Abstract

AbstractThis paper examines the effect of the external debts of less developed countries (LDCs) on their exports to the United States. Specifically, the effect that manifests as pressure on the 48 most indebted LDCs to export to the US is investigated. Cross‐ sectional regression analysis and data for 1984 are used in the estimation. The estimates show that the burden of external debts put significant pressure on LDCs to export. The estimates also suggest that the LDCs are conscious of their creditworthiness in the international financial market. Furthermore, the results highlight the inadequacy of the current General Agreement on Tariffs and Trade (GATT) negotiations that focus on trade in goods and services to the exclusion of the LDCs' debt problem. GATT negotiations should give LDCs' market access to industrialized countries greater weight on its agenda as an attempt at tackling the LDCs' debt problem.

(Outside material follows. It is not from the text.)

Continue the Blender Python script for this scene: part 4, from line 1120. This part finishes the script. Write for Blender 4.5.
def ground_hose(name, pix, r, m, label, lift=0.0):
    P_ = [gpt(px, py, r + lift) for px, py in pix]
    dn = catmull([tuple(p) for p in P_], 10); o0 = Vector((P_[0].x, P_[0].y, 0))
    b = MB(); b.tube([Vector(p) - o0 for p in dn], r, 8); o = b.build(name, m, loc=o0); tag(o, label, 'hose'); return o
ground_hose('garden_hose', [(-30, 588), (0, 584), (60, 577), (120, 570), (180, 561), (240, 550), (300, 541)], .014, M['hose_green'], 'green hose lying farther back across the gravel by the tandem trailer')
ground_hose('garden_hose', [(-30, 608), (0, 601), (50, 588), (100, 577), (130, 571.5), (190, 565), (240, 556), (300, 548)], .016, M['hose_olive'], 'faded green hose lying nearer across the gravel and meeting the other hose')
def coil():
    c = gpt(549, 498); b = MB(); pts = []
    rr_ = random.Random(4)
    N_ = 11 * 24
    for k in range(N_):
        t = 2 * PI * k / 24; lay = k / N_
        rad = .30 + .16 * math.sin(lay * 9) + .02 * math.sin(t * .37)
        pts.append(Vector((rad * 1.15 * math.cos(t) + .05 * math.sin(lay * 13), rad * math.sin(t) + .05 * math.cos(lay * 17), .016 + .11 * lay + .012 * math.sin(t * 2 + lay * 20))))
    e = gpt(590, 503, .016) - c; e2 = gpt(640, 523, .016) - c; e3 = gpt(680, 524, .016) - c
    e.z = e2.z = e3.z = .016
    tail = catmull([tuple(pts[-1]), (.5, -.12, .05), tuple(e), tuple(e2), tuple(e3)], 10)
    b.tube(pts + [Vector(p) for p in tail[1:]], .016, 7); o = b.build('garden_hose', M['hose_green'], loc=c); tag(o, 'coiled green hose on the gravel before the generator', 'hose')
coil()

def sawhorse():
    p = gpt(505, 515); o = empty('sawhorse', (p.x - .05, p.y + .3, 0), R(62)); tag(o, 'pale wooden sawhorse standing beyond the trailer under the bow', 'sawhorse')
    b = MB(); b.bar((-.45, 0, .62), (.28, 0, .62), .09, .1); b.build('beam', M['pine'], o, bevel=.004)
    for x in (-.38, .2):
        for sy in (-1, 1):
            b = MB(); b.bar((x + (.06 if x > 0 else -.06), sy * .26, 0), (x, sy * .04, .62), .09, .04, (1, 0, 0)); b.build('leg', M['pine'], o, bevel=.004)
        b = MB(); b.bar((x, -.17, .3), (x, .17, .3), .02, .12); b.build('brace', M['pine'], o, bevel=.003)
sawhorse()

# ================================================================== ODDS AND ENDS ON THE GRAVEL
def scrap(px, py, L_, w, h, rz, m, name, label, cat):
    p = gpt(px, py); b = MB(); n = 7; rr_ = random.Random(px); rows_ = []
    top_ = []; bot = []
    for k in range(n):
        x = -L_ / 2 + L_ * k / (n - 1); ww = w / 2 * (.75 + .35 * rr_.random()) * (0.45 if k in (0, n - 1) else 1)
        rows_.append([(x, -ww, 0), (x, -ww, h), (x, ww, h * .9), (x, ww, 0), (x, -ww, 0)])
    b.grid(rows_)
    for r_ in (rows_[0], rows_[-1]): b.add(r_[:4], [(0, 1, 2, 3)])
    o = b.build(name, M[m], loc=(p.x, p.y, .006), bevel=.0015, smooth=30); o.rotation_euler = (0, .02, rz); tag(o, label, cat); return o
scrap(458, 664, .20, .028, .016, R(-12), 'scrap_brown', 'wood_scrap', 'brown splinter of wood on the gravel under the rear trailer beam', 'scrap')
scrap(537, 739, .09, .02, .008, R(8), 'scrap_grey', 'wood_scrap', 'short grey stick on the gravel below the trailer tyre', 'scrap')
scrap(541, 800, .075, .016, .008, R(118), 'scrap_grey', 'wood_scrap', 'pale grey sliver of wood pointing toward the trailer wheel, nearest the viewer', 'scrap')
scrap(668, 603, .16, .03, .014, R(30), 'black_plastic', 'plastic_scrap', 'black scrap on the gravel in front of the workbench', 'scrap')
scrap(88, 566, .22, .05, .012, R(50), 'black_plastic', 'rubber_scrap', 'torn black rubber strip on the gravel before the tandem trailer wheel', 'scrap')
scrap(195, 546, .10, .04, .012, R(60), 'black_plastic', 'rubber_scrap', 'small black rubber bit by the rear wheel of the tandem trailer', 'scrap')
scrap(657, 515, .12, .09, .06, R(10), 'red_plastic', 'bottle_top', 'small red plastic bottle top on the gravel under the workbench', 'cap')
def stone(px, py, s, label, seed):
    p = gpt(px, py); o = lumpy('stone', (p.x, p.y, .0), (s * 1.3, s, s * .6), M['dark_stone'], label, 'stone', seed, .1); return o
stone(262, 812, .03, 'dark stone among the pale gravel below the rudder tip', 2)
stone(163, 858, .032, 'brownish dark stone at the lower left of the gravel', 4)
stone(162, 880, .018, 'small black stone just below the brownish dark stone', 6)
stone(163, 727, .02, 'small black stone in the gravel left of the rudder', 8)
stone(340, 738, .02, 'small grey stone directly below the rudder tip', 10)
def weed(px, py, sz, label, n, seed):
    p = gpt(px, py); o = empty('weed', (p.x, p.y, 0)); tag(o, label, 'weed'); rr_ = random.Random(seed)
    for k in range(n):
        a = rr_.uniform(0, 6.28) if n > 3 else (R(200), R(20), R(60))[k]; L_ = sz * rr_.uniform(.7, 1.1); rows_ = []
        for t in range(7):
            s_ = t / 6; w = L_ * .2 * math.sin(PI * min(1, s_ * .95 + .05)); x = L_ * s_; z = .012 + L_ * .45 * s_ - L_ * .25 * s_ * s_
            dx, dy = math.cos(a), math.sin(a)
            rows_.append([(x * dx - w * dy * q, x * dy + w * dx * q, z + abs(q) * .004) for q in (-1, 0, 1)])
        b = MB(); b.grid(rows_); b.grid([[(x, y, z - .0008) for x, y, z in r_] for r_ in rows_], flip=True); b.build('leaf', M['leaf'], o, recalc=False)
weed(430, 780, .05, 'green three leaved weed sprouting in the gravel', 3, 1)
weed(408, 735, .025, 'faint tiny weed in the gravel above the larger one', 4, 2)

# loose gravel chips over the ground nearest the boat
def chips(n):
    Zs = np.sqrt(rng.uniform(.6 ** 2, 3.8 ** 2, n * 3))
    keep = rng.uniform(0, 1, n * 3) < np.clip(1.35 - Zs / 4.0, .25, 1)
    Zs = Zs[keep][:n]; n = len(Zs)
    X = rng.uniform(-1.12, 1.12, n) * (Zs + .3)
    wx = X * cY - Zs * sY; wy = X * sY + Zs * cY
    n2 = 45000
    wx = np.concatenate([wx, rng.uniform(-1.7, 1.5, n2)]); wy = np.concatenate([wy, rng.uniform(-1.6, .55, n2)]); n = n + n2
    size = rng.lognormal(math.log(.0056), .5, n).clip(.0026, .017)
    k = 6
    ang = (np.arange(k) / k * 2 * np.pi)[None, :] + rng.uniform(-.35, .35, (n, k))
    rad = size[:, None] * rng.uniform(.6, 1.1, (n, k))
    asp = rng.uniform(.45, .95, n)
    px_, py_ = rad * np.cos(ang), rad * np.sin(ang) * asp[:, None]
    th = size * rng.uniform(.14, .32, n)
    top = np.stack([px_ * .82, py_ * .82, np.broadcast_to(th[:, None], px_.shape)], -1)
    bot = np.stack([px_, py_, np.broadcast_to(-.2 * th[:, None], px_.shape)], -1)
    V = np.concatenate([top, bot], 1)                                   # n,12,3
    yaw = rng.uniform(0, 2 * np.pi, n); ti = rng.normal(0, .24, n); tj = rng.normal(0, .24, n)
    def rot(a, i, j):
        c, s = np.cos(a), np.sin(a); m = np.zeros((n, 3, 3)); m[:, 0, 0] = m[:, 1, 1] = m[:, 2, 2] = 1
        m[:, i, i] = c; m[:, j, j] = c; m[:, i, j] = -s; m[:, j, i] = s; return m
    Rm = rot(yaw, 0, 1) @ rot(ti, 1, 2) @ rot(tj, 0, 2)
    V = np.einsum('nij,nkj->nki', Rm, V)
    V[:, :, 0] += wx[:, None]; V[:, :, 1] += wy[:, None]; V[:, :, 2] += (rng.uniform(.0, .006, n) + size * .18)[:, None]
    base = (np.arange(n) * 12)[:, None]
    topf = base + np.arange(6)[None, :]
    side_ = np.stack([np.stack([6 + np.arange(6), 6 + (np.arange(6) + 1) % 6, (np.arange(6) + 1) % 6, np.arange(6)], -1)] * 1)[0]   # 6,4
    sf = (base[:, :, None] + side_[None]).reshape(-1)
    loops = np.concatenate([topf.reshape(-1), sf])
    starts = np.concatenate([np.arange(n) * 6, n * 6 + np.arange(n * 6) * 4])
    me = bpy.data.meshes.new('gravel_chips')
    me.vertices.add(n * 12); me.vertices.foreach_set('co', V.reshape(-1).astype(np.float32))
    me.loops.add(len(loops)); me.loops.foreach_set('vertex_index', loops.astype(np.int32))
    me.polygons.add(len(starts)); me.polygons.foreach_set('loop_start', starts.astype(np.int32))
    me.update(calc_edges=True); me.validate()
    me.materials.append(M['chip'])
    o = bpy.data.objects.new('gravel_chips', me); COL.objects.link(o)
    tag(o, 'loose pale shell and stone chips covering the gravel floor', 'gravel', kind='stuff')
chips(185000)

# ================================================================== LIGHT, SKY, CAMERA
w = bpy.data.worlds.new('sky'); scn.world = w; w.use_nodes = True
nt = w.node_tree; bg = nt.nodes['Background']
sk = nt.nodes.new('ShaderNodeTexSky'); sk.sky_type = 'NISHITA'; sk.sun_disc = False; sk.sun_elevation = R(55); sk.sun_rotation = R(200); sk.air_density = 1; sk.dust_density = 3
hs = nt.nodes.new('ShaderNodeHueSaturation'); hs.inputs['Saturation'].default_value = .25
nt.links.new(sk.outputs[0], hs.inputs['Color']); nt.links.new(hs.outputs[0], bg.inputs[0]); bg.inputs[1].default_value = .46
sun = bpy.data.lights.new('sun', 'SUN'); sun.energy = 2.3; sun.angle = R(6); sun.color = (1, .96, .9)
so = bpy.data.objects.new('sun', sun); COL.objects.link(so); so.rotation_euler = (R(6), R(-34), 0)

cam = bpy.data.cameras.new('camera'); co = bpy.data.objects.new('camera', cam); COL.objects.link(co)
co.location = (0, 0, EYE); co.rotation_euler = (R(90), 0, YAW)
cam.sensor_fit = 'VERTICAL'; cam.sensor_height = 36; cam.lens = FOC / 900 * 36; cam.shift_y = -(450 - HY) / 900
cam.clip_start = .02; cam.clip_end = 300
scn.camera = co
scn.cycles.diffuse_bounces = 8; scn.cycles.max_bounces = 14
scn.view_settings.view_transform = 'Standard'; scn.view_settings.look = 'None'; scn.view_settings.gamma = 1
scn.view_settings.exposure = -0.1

This is necessary for the long‐term growth of these LDCs, a concern to which enough attention has not been paid. In addition, Western donor countries and their banks should provide more debt relief to these debtor countries. This will enable LDCs to retain a substantial part of their export earnings. Uncertainty is reduced, thus providing the much‐needed impetus for entrepreneurs in these poor economies to commit themselves to long‐term investments. This will guarantee long‐term economic growth.